TASK :: Copy every line in which the string "part" occurs.
* BEGIN *
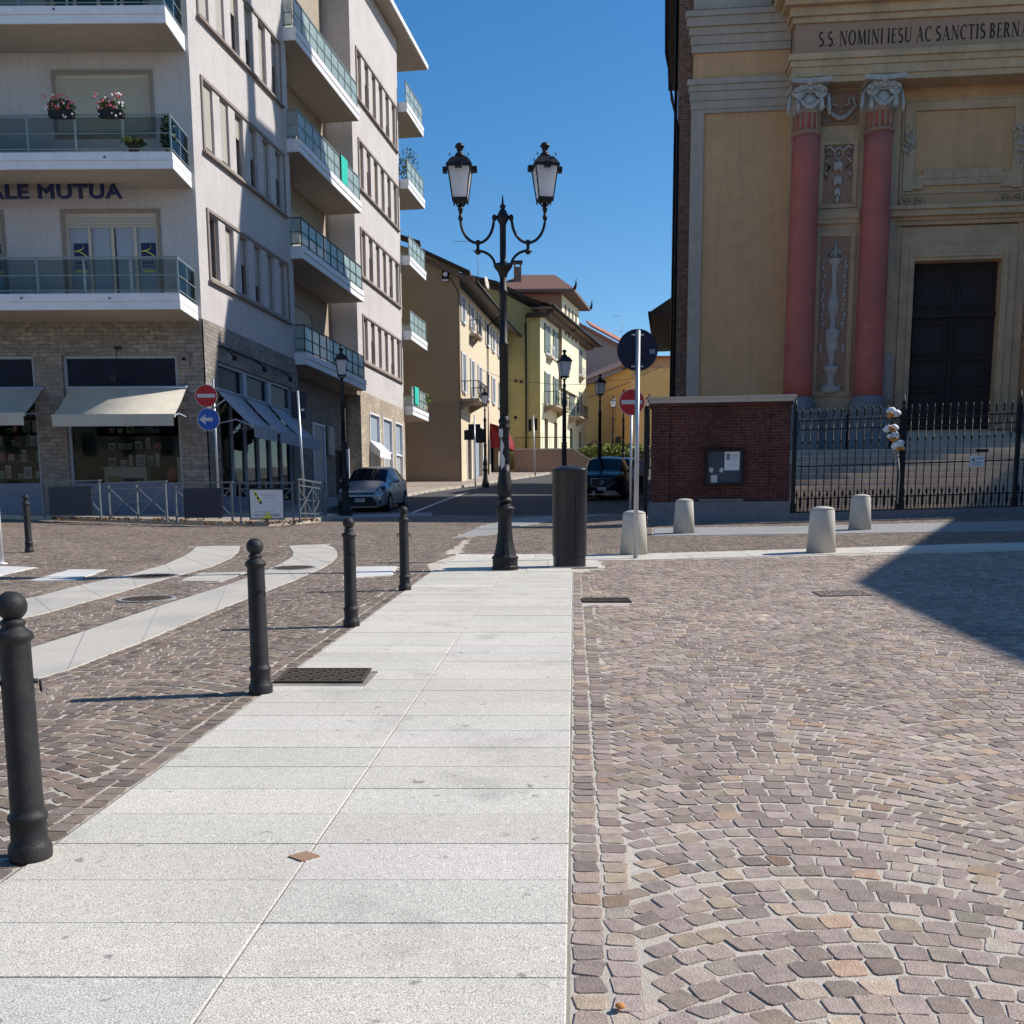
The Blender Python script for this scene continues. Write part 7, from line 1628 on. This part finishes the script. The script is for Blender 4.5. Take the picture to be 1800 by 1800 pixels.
    if plate:
        b = MB(); b.box(-pw, pw, f0-.035, f0-.018, pz-.055, pz+.055); pl = b.build('number_plate', 'signwhite', t)
        b = MB(); b.box(-pw, -pw+.03, f0-.037, f0-.0352, pz-.055, pz+.055); b.build('blue_band', 'signblue', pl)
        b = MB()
        for i in range(6): b.box(-pw+.055+i*.045, -pw+.08+i*.045, f0-.037, f0-.0352, pz-.03, pz+.03)
        b.build('plate_characters', 'inkg', pl)
    for s in (-1, 1):
        b = MB(); zz = 1.0 if not suv else 1.15; yy = 1.35 if not suv else 1.75
        b.ball((s*(w+.10), yy, zz), .10, 10, 8, sx=1.1, sy=.6, sz=.75); b.bar((s*(w-.06), yy+.02, zz-.05), (s*(w+.06), yy, zz-.03), .04); b.build('wing_mirror', paint if not suv else 'plas', t)
        b = MB(); yd = (1.3, 2.35, 3.2) if not suv else (1.6, 2.7, 3.7)
        for y in yd: b.box(s*(w-.01)-.004, s*(w-.01)+.004, y-.004, y+.004, .3, .85)
        b.box(s*(w-.005)-.02, s*(w-.005)+.02, yd[1]-.25, yd[1]-.1, .80, .83); b.build('door_seam', 'plas', t)
    b = MB(); wy = st[g0][0]
    for s in (-1, .1): b.tube([(s*.5+.1, wy+.0, st[g0][3]+.02), (s*.2+.2, wy+.25, st[g0][3]+.17)], .008, 5)
    b.build('wiper', 'plas', t)
    return t
street = math.pi/2*0-math.atan2(SD[0], SD[1])
cx_, cy_ = -5.02, 34.6
c1 = car('silver blue hatchback parked nose first at the left kerb behind the lamp', (cx_, cy_, gzf(cx_, cy_)+.01), -SA*.6, 'silver')
sl_ = math.atan(S_)
c1.rotation_euler = (sl_, 0, -SA*.7)
cx_, cy_ = 3.62, 41.5
c2 = car('black sport utility car facing the camera, half hidden by the utility cabinet', (cx_, cy_, gzf(cx_, cy_)+.01), -SA, 'black', 4.66, 1.90, 1.68, True)
c2.rotation_euler = (sl_+.02, 0, -SA)
c3 = car('grey car parked behind the black one, mostly hidden by sign poles', (5.35, 50.5, gzf(5.35, 50.5)), -SA, 'silver', plate=True)
c3.rotation_euler = (sl_+.03, 0, -SA)
# ================================================================ PEDESTRIAN
def skin_mesh(name, joints, edges, radii, m, parent, lv=2):
    me = bpy.data.meshes.new(name); me.from_pydata(joints, edges, []); o = bpy.data.objects.new(name, me); SC.collection.objects.link(o); o.parent = parent
    s = o.modifiers.new('skin', 'SKIN'); s.use_smooth_shade = True
    for v, r in zip(me.skin_vertices[0].data, radii): v.radius = (r, r) if not isinstance(r, tuple) else r
    me.skin_vertices[0].data[0].use_root = True
    sub = o.modifiers.new('sub', 'SUBSURF'); sub.levels = lv; sub.render_levels = lv; me.materials.append(MT[m]); return o
px, py = 5.05, 40.5
pe = thing('person', 'person in grey top and dark trousers walking between brick wall and parked cars', 'person', (px, py, gzf(px, py)+.1), .2)
J = [(0,0,.92),(0,0,1.15),(0,0.01,1.38),(0,.0,1.50),(0,-.01,1.60),(-.09,0,.90),(-.10,-.10,.50),(-.10,-.03,.08),(-.10,-.16,.03),(.09,0,.90),(.10,.02,.50),(.10,.16,.10),(.10,.05,.04),(-.18,0,1.40),(-.24,.05,1.12),(-.25,-.06,.90),(.18,0,1.40),(.24,-.03,1.12),(.25,-.14,.92),(-.25,-.09,.82),(.25,-.17,.84)]
E_ = [(0,1),(1,2),(2,3),(3,4),(0,5),(5,6),(6,7),(7,8),(0,9),(9,10),(10,11),(11,12),(2,13),(13,14),(14,15),(2,16),(16,17),(17,18),(15,19),(18,20)]
Rr = [.12,.12,.13,.055,.08,.09,.06,.045,.035,.09,.06,.045,.035,.06,.045,.032,.06,.045,.032,.03,.03]
skin_mesh('body', J, E_, Rr, 'skin', pe)
b = MB(); b.ball((0, -.012, 1.64), .105, 16, 12, sy=1.1, sz=1.2); b.ball((0, -.125, 1.63), .018, 6, 5); b.build('head', 'skin', pe)
b = MB(); b.ball((0, .015, 1.675), .115, 14, 10, sy=1.1, sz=1.05); b.build('hair', 'hair', pe)
JJ = [(0,0,.98),(0,0,1.18),(0,.01,1.40),(-.18,0,1.41),(-.24,.05,1.12),(-.25,-.04,.95),(.18,0,1.41),(.24,-.03,1.12),(.25,-.12,.97)]
skin_mesh('jacket', JJ, [(0,1),(1,2),(2,3),(3,4),(4,5),(2,6),(6,7),(7,8)], [.15,.15,.155,.075,.062,.05,.075,.062,.05], 'shirt', pe)
JJ = [(0,0,.95),(-.09,0,.86),(-.10,-.10,.50),(-.10,-.04,.12),(.09,0,.86),(.10,.02,.50),(.10,.15,.13)]
skin_mesh('trousers', JJ, [(0,1),(1,2),(2,3),(0,4),(4,5),(5,6)], [.14,.105,.078,.06,.105,.078,.06], 'trous', pe)
# ================================================================ SHOP WINDOW DISPLAY
random.seed(21)
def goods(x, y, z, w, h, m, label):
    b = MB(FRX); b.box(x-w/2, x+w/2, y-.05, y, z, z+h, 0); b.box(x-w/2+.03, x+w/2-.03, y+.0005, y+.004, z+h*.2, z+h*.8, 1)
    o = b.build('display_box', [m, random.choice(['inkg', 'canvas', 'pinkf', 'leaf', 'grey'])], None, (C0[0], C0[1], 0)); tag(o, label, 'display item', 'goods set out in the front shop windows'); return o
lb = 'small boxed item among the goods displayed behind the front shop windows'
for r_i, zz in enumerate((3.45, 3.95, 4.42)):
    for k in range(6):
        goods(-3.05+k*.27+random.uniform(-.07, .07), -.45-random.random()*.3, zz, random.uniform(.10, .27), random.uniform(.12, .42), random.choice(['signwhite', 'canvas', 'greyf', 'creamg', 'inkg']), lb)
for r_i, zz in enumerate((3.1, 3.6, 4.05, 4.45, 4.85)):
    for k in range(10):
        goods(-7.9+k*.29+random.uniform(-.09, .09), -.45-random.random()*.3, zz, random.uniform(.10, .30), random.uniform(.12, .42), random.choice(['signwhite', 'canvas', 'greyf', 'creamg', 'signred', 'inkg', 'grille']), lb)
for xa, xb, zz_, lb_ in ((-3.3, -1.4, (3.45, 3.95, 4.42), 'dark shelves of small goods behind the right hand front shop window'), (-8.05, -5.05, (3.1, 3.6, 4.05, 4.45, 4.85), 'dark shelves of small goods behind the left hand front shop window')):
    t = thing('display_shelf', lb_, 'shelf', (C0[0], C0[1], 0), 0, 'shelves in the front shop windows')
    for q in zz_: b = MB(FRX); b.box(xa, xb, -.85, -.42, q-.02, q-.001); b.build('shelf_board', 'wood', t)
b = MB(FRX); b.box(-3.2, -1.95, -.6, -.25, 2.62, 3.38); b.box(-3.24, -1.91, -.64, -.22, 3.38, 3.42); o = b.build('display_counter', 'creamg', None, (C0[0], C0[1], 0)); tag(o, 'white display counter behind the glass of the front shop', 'counter')
b = MB(FRX); b.box(-3.1, -2.7, -.249, -.244, 2.7, 3.15, 0); b.box(-2.66, -2.02, -.249, -.244, 2.7, 3.1, 1); b.build('printed_front', ['leafy', 'bluedk'], o)
b = MB(FRX); b.prism([(-1.35, 2.95), (-1.15, 2.95), (-1.12, 3.3), (-1.25, 3.45), (-1.38, 3.25)], -.5, -.4); o = b.build('red_display_item', 'signred', None, (C0[0], C0[1], 0)); tag(o, 'small red object glowing in the dark right part of the front shop window', 'display item')
b = MB(FRX); rim(b, -1.02, -.82, 2.9, 3.7, -.3, -.25, .03); b.box(-.99, -.85, -.29, -.27, 2.93, 3.67); o = b.build('window_poster', 'creamg', None, (C0[0], C0[1], 0)); tag(o, 'narrow framed poster at the right end of the front shop window', 'poster')

# ================================================================ UNSEEN ROW added behind the camera to cut ambient light and reflections
random.seed(5)
for i, (x0, x1, y0, h, m) in enumerate(((-46, -22, -24, 13, 'beige'), (-21.9, 2, -25, 16, 'creamg'), (2.1, 30, -24, 14, 'tan'))):
    t = thing('unseen_blocker_house', ('unseen long cream house added behind the viewer on the left to cut light', 'unseen tall pale house added in the middle of the row behind the viewer', 'unseen brown rendered house added at the right end of the row behind the viewer')[i], 'house', (x0, y0, gzf(x0, y0)), 0, 'unseen houses added behind the viewer to cut light')
    L = x1-x0; fr = frame((0, 0), (1, 0), (0, 1)); ops = [(1.2+k*3.2, 2.4+k*3.2, z, z+1.9) for k in range(int((L-2)/3.2)) for z in (1.2, 5.0, 8.8)]
    b = MB(fr); wallgrid(b, 0, L, -1, h, ops, .25); b.quad((0, 0, -1), (0, -10, -1), (0, -10, h), (0, 0, h)); b.quad((L, 0, -1), (L, -10, -1), (L, -10, h), (L, 0, h)); b.build('wall', m, t)
    b = MB(fr); b.box(.1, L-.1, -9.9, -.27, -1, h-.1); b.build('glazing', 'glass', t)
    b = MB(fr); b.add([(-.4, .8, h), (L+.4, .8, h), (L+.4, -5, h+3), (-.4, -5, h+3), (-.4, -10.8, h), (L+.4, -10.8, h)], [(0, 1, 2, 3), (3, 2, 5, 4), (0, 3, 4), (1, 5, 2)]); b.build('roof', 'tile', t)

b = MB()
pc = [(-2.0, 64.0, 11.2), (1.6, 69.0, 11.0), (6.4, 66.0, 10.7), (7.6, 53.5, 9.6)]
for a, c in zip(pc, pc[1:]): b.tube([(a[0]+(c[0]-a[0])*t, a[1]+(c[1]-a[1])*t, a[2]+(c[2]-a[2])*t-.22*math.sin(math.pi*t)) for t in np.linspace(0, 1, 10)], .014, 4)
tag(b.build('overhead_cable', 'iron'), 'thin dark overhead cable sagging across the street between the far houses', 'cable')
* END *
CORRECT ANSWER ::
The Blender Python script for this scene continues. Write part 7, from line 1628 on. This part finishes the script. The script is for Blender 4.5. Take the picture to be 1800 by 1800 pixels.
b = MB(FRX); b.prism([(-1.35, 2.95), (-1.15, 2.95), (-1.12, 3.3), (-1.25, 3.45), (-1.38, 3.25)], -.5, -.4); o = b.build('red_display_item', 'signred', None, (C0[0], C0[1], 0)); tag(o, 'small red object glowing in the dark right part of the front shop window', 'display item')